**What to work on**. Pictures do not belong in the copy. Return all of the entries exactly.

**Records for the exercise**.
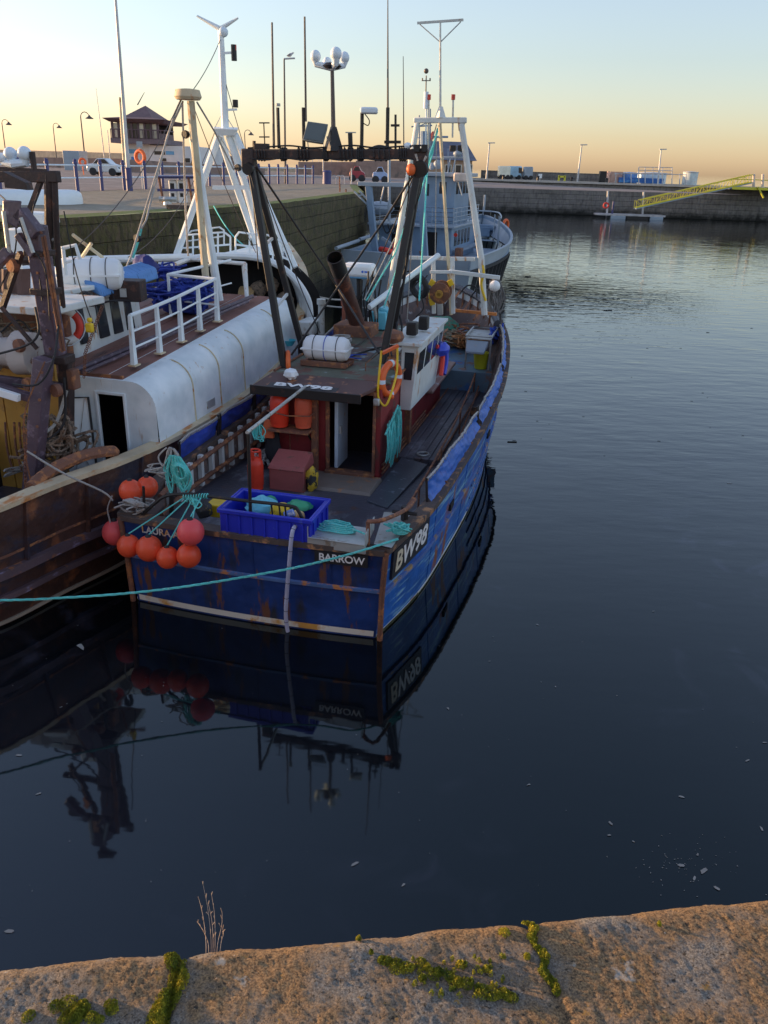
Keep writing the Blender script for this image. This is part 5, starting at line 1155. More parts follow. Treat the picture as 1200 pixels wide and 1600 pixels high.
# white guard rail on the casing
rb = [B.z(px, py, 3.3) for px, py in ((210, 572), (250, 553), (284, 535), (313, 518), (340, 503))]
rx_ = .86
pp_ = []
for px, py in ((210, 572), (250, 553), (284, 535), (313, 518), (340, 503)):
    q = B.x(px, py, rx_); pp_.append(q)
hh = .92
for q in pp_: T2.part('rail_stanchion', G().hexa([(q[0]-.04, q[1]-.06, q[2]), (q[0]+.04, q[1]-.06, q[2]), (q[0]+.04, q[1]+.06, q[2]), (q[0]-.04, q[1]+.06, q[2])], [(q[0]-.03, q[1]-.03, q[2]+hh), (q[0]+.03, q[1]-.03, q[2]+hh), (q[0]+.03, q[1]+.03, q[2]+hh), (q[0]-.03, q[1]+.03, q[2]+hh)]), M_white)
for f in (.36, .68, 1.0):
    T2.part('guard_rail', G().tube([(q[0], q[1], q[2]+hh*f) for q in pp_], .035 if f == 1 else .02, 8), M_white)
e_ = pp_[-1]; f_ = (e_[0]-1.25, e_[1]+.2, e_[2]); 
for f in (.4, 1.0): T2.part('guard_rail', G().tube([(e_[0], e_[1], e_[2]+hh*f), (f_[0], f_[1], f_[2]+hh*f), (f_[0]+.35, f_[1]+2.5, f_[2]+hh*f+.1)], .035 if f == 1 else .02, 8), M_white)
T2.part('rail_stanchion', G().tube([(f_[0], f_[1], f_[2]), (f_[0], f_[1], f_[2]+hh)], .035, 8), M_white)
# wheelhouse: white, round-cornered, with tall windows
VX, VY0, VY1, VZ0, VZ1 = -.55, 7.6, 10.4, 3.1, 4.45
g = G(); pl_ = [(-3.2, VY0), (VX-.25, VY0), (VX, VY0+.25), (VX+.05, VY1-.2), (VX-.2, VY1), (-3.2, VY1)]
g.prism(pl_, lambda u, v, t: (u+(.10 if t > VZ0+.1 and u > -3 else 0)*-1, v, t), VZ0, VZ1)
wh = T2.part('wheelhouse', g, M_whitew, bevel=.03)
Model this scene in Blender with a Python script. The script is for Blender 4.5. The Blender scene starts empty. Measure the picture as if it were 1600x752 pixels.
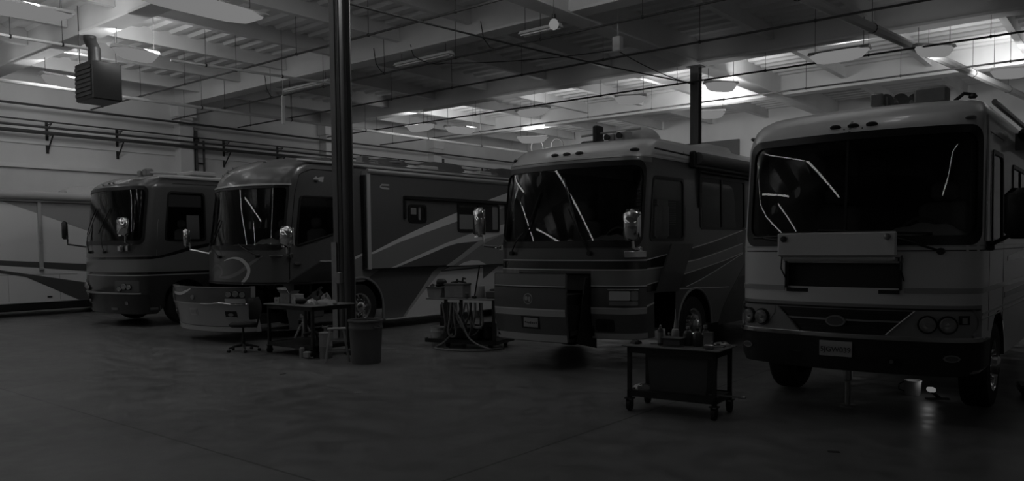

**Task output**.
Keep writing the Blender script for this image. This is part 5, starting at line 1155. More parts follow. Treat the picture as 1200 pixels wide and 1600 pixels high.
# white guard rail on the casing
rb = [B.z(px, py, 3.3) for px, py in ((210, 572), (250, 553), (284, 535), (313, 518), (340, 503))]
rx_ = .86
pp_ = []
for px, py in ((210, 572), (250, 553), (284, 535), (313, 518), (340, 503)):
    q = B.x(px, py, rx_); pp_.append(q)
hh = .92
for q in pp_: T2.part('rail_stanchion', G().hexa([(q[0]-.04, q[1]-.06, q[2]), (q[0]+.04, q[1]-.06, q[2]), (q[0]+.04, q[1]+.06, q[2]), (q[0]-.04, q[1]+.06, q[2])], [(q[0]-.03, q[1]-.03, q[2]+hh), (q[0]+.03, q[1]-.03, q[2]+hh), (q[0]+.03, q[1]+.03, q[2]+hh), (q[0]-.03, q[1]+.03, q[2]+hh)]), M_white)
for f in (.36, .68, 1.0):
    T2.part('guard_rail', G().tube([(q[0], q[1], q[2]+hh*f) for q in pp_], .035 if f == 1 else .02, 8), M_white)
e_ = pp_[-1]; f_ = (e_[0]-1.25, e_[1]+.2, e_[2]); 
for f in (.4, 1.0): T2.part('guard_rail', G().tube([(e_[0], e_[1], e_[2]+hh*f), (f_[0], f_[1], f_[2]+hh*f), (f_[0]+.35, f_[1]+2.5, f_[2]+hh*f+.1)], .035 if f == 1 else .02, 8), M_white)
T2.part('rail_stanchion', G().tube([(f_[0], f_[1], f_[2]), (f_[0], f_[1], f_[2]+hh)], .035, 8), M_white)
# wheelhouse: white, round-cornered, with tall windows
VX, VY0, VY1, VZ0, VZ1 = -.55, 7.6, 10.4, 3.1, 4.45
g = G(); pl_ = [(-3.2, VY0), (VX-.25, VY0), (VX, VY0+.25), (VX+.05, VY1-.2), (VX-.2, VY1), (-3.2, VY1)]
g.prism(pl_, lambda u, v, t: (u+(.10 if t > VZ0+.1 and u > -3 else 0)*-1, v, t), VZ0, VZ1)
wh = T2.part('wheelhouse', g, M_whitew, bevel=.03)
Model this scene in Blender with a Python script. The script is for Blender 4.5. The Blender scene starts empty. Measure the picture as if it were 1600x752 pixels.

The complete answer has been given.